The new engineering center part II

Plans for building the house are well under way and the team to do so has grown: I now have a building, an architect, a pyrotechnical engineer, and a structural engineering firm. It feels strange that my largest project yet will be almost entirely built by other people. But it also makes sense: if you want something built for a good price, get people who have built many of them before.
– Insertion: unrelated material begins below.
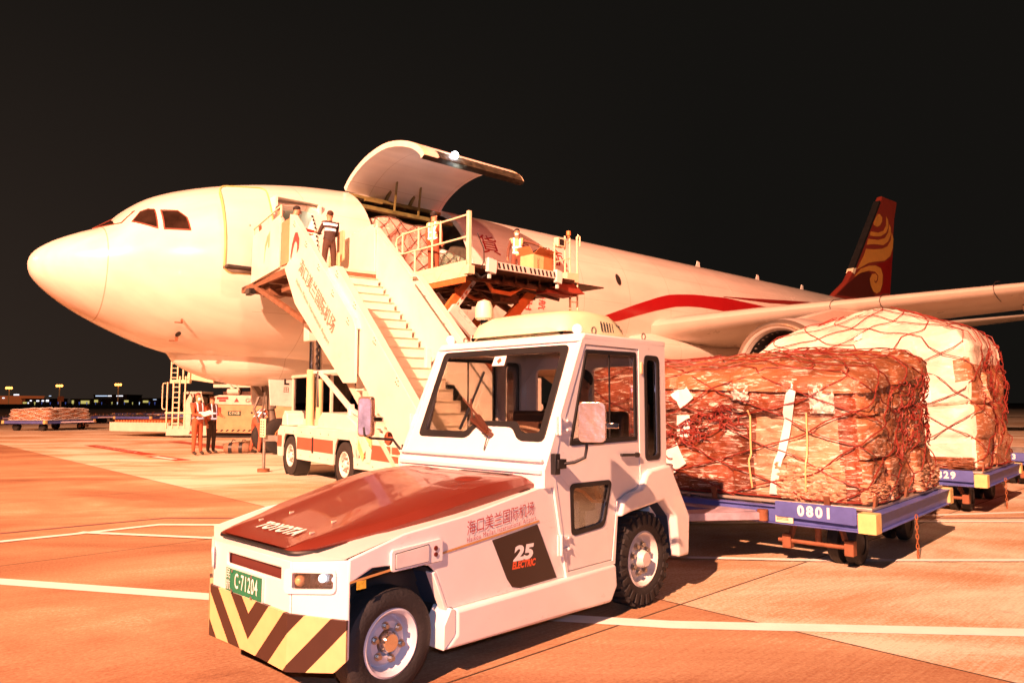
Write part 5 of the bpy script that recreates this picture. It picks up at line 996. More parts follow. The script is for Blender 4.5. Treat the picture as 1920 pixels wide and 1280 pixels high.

In terms of the actual plans, the main floor is just over 1400 sqft and will be entirely devoted to engineering. I've even got a 1000lb crane that will be able to lift light vehicles from street level up the 20' to the main floor. The engineers are also giving it a more heavily reinforced 100lbs/sqft floor (vs the 40lbs that most houses have). Between those two specs I should be able to have just about any equipment needed, provided we can disassemble it enough to meet the crane's limit.

Of course, we still have to build it. One of the major issues will be getting material up onto the hill to even begin construction. I leave such things to the builder.